News

By Jonquil Frankham

November 20, 2008 (LifeSiteNews.com) – In a pair of squabbles with conservative co-host Elisabeth Hasselbeck, The View’s Joy Behar labeled homeschoolers “demented” and Sarah Palin an “airhead.”

In a discussion about various education options for the daughters of president-elect Barack Obama, Behar advocated schooling the girls in the White House, rather than sending them to public or private schools. She joked, however, that rather than homeschooling the kids, a small school with other kids should be run out of the White House. 

At that point Hasselback interjected that she thought homeschooling could be a good thing, whereon Behar turned to her and said, “A lot of them are demented when they’re homeschooled.”

As Hasselback attempted to explain some of the advantages of homeschooling to her colleague, Behar shot back, “They’re afraid of children, they learn to be afraid of other children.”

Behar, who has also called Rush Limbaugh a “terrorist,” also dismissed Sarah Palin as an “airhead.” Her remarks followed a discussion of Newsweek and Time Magazine’s comparison of Obama to Franklin D. Roosevelt and Abraham Lincoln.

Hasselbeck pointed out that the fact Obama is reading up on Lincoln earns him nothing but praise, while if Palin were caught doing the same, it would be seen as “cramming.” Behar dismissed her, saying “we all know that the woman is an airhead, so let’s not even go there.”

Homeschooling advocates charge that Behar’s remarks about homeschooling show a considerable lack of knowledge about the institution and about the achievements of children who are educated in this fashion.

Richard Sousa, Senior Associate Director and Research Fellow of the Hoover Institution and specialist in K-12 education, observed in a June 2007 article that homeschooling children, on average, score way above the national average “in every subject and at every grade level.”
 
  Sousa calls America’s public school system “substandard,” and says that “despite promises of reform and improvement from politicians, public school boards, school administrators, and unions, the results have either been maintaining the status quo or actually worsening.” A 2006 Harris poll demonstrated that less than 20% of American adults think their nation’s education is “very good” or “excellent.”
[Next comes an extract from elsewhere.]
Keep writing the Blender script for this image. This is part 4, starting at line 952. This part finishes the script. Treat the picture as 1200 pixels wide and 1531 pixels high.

Homeschooling, said Sousa, is a natural reaction against the failing school systems.

According to Sousa, homeschoolers now make up the largest “school reform initiative,” more popular than charter schools and private schools. While the number of American homeschoolers is debated, Sousa places it at about 3% of the entire school-age population. This is significant, says Sousa, when one considers that in the 2002 National Geographic Bee, “four of the ten finalists were homeschooled, including the winner,” and in the 2003 National Spelling Bee, “homeschooled children took two of the top seven spots.”